<<<<

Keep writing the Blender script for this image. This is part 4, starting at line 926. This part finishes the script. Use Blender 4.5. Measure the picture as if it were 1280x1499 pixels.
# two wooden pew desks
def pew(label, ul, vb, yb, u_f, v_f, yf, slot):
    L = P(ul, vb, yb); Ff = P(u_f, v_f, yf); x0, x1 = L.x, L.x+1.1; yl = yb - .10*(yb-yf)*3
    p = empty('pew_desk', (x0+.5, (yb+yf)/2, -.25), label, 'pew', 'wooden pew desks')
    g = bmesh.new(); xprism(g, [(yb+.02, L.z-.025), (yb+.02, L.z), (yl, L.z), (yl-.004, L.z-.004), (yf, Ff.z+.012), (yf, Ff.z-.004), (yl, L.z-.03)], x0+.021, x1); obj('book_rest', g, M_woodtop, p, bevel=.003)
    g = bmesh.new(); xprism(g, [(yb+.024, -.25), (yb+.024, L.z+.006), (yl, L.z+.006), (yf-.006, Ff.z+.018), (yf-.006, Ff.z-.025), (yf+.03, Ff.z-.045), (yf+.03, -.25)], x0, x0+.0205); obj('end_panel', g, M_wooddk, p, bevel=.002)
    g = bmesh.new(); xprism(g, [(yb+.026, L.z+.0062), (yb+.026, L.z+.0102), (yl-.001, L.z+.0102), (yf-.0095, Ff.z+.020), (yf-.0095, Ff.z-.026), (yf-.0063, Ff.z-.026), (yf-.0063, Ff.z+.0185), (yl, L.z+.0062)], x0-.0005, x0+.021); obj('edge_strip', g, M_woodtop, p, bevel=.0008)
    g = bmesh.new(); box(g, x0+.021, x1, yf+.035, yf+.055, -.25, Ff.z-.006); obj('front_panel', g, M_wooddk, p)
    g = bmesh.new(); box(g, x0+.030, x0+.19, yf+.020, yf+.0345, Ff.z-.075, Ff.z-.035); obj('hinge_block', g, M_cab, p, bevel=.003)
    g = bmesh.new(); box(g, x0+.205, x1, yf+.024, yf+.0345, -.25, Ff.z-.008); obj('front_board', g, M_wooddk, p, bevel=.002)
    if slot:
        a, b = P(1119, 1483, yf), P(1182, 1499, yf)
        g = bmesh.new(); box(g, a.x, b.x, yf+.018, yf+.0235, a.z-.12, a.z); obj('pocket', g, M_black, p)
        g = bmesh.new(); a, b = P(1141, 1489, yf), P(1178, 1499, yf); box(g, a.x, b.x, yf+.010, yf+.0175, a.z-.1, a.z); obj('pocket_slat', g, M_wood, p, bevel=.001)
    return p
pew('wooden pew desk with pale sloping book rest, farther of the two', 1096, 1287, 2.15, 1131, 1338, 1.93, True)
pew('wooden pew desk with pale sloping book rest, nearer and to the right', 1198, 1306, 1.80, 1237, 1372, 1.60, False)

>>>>

Set problem: Starting from the line with "obj('front_board', g, M_wooddk, p, bevel=.002)" and ending with the final line of the data, quote every line exactly, both ends included.

Output below:
    g = bmesh.new(); box(g, x0+.205, x1, yf+.024, yf+.0345, -.25, Ff.z-.008); obj('front_board', g, M_wooddk, p, bevel=.002)
    if slot:
        a, b = P(1119, 1483, yf), P(1182, 1499, yf)
        g = bmesh.new(); box(g, a.x, b.x, yf+.018, yf+.0235, a.z-.12, a.z); obj('pocket', g, M_black, p)
        g = bmesh.new(); a, b = P(1141, 1489, yf), P(1178, 1499, yf); box(g, a.x, b.x, yf+.010, yf+.0175, a.z-.1, a.z); obj('pocket_slat', g, M_wood, p, bevel=.001)
    return p
pew('wooden pew desk with pale sloping book rest, farther of the two', 1096, 1287, 2.15, 1131, 1338, 1.93, True)
pew('wooden pew desk with pale sloping book rest, nearer and to the right', 1198, 1306, 1.80, 1237, 1372, 1.60, False)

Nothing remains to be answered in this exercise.